An appearance of asymmetrically spreading flames in narrow combustible channel

This paper numerically investigated the detail process to appear the asymmetrically spreading flames in narrow channel consisted of combustibles. We have successfully reproduced the transient process to form asymmetrically arranged spreading flame first ever in this work. 2-D, time-dependent mass and energy transport process as well as one-step chemical process in gas-phase is considered. Thick solid combustible plates (PMMA) are placed at both sides, then exactly the same ignition operation is made to initiate symmetrical processes. Pure oxygen is fed into the channel at the fixed rate to promote the spreading. Oxidizer velocity and channel height are varied as numerical parameters in this study. After the forced ignition, the combustibles are pyrolized via one-step reaction to evolve the fuel gas into the gas phase to form the opposed-mode flame spreading.
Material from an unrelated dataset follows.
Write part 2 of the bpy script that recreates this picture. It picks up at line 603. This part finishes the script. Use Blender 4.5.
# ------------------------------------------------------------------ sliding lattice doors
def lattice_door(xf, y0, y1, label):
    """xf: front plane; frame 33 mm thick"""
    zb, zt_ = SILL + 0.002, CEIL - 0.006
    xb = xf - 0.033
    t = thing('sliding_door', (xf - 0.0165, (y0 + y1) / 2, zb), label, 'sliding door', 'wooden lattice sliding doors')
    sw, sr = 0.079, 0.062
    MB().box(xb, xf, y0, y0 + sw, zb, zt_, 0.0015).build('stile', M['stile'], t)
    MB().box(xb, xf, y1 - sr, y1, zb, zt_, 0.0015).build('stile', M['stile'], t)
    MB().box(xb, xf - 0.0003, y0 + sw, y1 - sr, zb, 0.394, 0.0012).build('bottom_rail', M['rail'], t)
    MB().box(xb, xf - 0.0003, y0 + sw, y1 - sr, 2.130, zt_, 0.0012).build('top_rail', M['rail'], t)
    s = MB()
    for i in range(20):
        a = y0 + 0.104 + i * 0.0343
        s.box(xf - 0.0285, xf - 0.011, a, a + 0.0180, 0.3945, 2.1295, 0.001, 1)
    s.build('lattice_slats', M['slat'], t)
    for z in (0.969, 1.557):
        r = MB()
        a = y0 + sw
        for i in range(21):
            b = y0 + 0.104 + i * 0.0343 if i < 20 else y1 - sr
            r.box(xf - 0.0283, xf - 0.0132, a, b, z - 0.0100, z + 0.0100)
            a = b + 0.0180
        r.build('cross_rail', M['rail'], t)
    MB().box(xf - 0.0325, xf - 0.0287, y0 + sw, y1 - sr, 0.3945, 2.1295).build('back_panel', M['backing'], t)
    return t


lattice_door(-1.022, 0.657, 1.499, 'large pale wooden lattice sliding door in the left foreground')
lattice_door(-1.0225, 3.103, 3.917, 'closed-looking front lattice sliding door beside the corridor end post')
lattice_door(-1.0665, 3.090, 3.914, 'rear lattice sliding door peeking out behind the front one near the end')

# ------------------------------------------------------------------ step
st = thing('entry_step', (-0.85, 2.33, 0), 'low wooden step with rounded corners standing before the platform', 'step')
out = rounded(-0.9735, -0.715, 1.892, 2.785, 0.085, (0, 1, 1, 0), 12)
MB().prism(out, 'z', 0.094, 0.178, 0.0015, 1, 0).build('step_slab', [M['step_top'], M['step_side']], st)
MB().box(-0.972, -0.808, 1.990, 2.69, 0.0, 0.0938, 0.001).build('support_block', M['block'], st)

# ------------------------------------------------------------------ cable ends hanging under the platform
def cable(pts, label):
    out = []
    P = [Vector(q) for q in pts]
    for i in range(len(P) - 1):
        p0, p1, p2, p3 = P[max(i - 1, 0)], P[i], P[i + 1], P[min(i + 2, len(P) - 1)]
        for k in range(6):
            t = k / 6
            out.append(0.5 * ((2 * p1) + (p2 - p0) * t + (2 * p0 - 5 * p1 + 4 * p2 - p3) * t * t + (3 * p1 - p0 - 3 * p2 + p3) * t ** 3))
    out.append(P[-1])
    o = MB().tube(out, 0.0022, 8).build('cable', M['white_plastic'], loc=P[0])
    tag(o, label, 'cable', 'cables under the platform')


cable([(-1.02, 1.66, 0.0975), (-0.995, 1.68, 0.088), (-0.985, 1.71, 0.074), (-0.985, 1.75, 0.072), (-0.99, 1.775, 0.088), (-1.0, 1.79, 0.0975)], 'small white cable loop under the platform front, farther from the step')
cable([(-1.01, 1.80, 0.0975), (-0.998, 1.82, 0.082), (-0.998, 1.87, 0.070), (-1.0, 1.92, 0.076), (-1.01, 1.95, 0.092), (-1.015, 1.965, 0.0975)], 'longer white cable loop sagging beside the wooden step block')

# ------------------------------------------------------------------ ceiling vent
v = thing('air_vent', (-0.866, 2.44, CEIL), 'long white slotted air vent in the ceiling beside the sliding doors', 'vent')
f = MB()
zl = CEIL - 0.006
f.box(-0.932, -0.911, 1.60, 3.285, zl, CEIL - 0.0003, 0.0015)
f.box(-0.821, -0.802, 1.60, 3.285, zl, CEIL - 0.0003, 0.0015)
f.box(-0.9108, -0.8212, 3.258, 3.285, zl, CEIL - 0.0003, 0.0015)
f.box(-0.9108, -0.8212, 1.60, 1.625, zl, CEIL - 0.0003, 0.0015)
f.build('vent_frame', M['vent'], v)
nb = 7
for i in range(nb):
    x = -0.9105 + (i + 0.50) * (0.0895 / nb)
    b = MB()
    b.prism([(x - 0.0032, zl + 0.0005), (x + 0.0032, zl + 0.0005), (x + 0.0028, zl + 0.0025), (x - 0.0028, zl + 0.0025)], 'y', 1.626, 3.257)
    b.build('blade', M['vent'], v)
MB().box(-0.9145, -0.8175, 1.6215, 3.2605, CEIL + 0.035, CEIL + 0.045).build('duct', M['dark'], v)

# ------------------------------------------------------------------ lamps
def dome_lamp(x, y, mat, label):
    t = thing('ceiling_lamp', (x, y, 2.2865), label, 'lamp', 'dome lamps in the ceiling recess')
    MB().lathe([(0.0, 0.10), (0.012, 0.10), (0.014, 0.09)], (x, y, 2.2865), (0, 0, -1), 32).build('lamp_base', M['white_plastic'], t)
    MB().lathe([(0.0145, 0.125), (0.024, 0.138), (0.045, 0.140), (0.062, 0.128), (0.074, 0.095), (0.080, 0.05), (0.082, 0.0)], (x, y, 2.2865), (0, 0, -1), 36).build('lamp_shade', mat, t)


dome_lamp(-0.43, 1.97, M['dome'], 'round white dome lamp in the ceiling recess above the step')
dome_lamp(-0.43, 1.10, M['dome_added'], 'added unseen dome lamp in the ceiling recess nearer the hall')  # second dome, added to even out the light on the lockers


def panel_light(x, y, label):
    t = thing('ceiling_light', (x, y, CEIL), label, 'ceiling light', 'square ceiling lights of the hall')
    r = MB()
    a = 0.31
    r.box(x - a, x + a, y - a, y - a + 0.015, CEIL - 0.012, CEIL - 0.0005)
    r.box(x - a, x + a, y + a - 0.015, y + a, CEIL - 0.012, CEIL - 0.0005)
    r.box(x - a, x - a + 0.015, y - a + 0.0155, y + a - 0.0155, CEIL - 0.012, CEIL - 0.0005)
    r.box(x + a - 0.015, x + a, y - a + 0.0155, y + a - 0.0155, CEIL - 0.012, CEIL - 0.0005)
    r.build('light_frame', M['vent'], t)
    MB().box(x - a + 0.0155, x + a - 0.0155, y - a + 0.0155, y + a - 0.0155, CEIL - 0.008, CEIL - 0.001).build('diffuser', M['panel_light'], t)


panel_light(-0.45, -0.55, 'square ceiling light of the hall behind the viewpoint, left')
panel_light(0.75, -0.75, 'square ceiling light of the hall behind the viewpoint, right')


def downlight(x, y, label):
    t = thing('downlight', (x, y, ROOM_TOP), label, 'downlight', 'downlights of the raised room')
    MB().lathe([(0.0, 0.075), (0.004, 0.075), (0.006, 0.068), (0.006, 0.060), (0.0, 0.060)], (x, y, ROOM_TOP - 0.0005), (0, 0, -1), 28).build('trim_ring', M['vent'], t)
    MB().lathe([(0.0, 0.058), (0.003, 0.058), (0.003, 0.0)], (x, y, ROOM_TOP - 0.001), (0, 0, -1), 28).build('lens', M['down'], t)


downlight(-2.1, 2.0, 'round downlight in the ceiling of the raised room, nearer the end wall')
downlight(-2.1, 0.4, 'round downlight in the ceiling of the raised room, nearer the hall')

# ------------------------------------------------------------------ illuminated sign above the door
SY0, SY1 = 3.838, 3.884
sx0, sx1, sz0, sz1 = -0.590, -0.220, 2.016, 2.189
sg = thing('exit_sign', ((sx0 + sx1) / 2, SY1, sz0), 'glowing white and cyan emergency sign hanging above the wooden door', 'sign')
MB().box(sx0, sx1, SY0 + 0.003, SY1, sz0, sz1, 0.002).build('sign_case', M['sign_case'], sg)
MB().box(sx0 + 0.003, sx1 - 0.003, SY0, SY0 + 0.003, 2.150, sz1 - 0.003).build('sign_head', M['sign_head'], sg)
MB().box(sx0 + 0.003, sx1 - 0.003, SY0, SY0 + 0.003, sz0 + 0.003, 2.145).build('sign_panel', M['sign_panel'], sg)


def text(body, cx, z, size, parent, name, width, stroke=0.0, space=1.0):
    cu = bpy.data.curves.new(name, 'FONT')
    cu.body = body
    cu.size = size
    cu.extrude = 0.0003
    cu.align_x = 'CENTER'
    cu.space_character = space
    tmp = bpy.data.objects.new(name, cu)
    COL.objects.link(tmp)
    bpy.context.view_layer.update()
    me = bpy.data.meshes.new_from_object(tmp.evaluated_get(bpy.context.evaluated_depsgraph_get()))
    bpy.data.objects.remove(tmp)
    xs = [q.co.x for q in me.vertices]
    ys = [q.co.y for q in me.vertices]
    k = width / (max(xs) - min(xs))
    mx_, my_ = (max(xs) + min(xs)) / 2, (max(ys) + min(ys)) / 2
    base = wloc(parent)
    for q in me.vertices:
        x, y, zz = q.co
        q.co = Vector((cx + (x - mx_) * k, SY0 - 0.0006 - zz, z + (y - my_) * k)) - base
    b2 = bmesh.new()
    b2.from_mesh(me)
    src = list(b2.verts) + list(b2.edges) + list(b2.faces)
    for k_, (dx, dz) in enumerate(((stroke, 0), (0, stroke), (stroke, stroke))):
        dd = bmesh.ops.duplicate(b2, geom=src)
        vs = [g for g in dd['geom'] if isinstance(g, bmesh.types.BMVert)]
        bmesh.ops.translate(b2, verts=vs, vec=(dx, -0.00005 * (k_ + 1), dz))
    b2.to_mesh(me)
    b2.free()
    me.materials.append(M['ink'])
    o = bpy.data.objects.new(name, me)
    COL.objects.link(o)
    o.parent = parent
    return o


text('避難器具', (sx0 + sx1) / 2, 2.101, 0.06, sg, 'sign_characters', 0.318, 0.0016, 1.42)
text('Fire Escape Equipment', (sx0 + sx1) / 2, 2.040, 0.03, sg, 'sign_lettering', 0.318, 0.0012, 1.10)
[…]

Results show the distinctive three spreading modes (two-symmetric flames spreading, two-asymmetric flames spreading and one flame spreading) and transient process from one to the other mode is successfully simulated, which is hardly achieved in experiment. The asymmetric flame spreading mode appears under the limited combination of channel height and velocity. Moreover the distance between two leading edges of the flame varies depending on the imposed condition. Flow patterns are found to be sinus motion, thus the heated and accelerated oxidizer flow may enhance the reaction in the downstream. In this way, it is suggested that the flowing oxygen is effectively used to burn two fuel slabs. It is obvious that the asymmetrical configuration gives temporary stable condition. To study the details further, systematic study is demanded.